Norman Blake, con la moglie Nancy e l’ottimo Peter Ostruschko, chiude la mattinata. La musica dei Blakes è forse troppo sofisticata per riuscire vincente su uno stage caldo come quello di Telluride e, nonostante le abilità di Ostruschko, si continua a preferire il trio originale con James Bryan al fiddle.
Molto atteso dal pubblico si presenta un David Bromber ingrassato e un pò arrugginito nel suo mitico flatpicking. Ma David è performer insuperabile e lí per lì ti mette insieme una band improvvisata con i tre fiatisti di Chris Daniels ed è subito magia. Stregati dal carisma del personaggio i musicisti seguono David come se suonassero con lui da anni: siamo sempre più lontani dal bluegrass ma lo spettacolo è di sicuro effetto e sembra che il pubblico non voglia più lasciar andar via Bromberg. Solo la presenza di Grisman sul palco quieta tutti.
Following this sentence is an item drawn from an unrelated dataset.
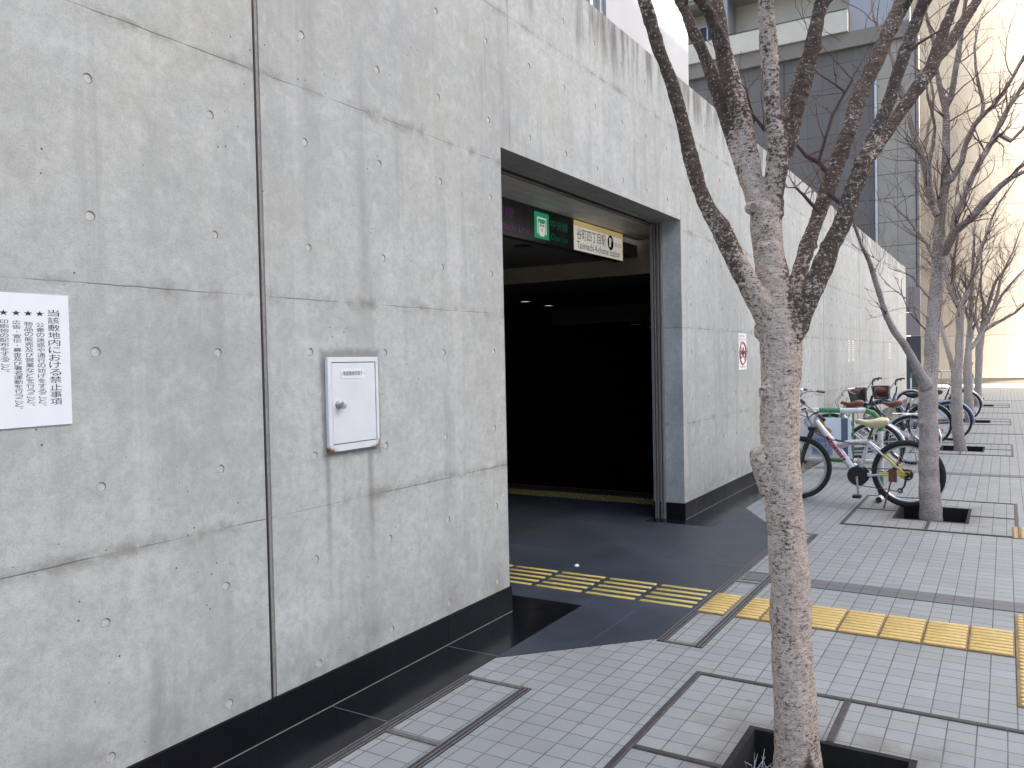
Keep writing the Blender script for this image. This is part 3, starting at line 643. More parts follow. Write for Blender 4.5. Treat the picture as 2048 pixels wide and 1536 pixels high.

E’ il momento di ‘The Dawg’, il re della N.A.M. Il suo nuovo quintetto, oltre al fido violinista Jim Buchanan, annovera Dimitri Van Dellos (chitarra acustica e elettrica), Kerwin James (contrabbasso) e George Marsh (batteria). La musica proposta è ormai jazz al 100% ma è fresca, accattivante e lui, ‘Dawg’ è una presenza. Anche qui una jam-session da sogno: “the best bluegrass band in the world” come Grisman stesso la definisce: Mark O’Connor, Jim Buchanan, Sam Bush, Bela Fleck, Jerry Douglas, lo stesso Grisman a dar vita a nuovi e vecchi hits. Il Festival si chiude con la band di Chris Hillman & Herb Pedersen con un magnifico John Jorgenson a Telecaster e mandolino. Country-rock di classe ed efficacia che mantiene elevato fino alla fine il livello della manifestazione. Visto il successo della 13ª edizione a Telluride ogni traguardo è ormai possibile: perfino una ripresa in diretta della CBS!! D’altronde … “you haven’t had good Bluegrass un-telluride on it!”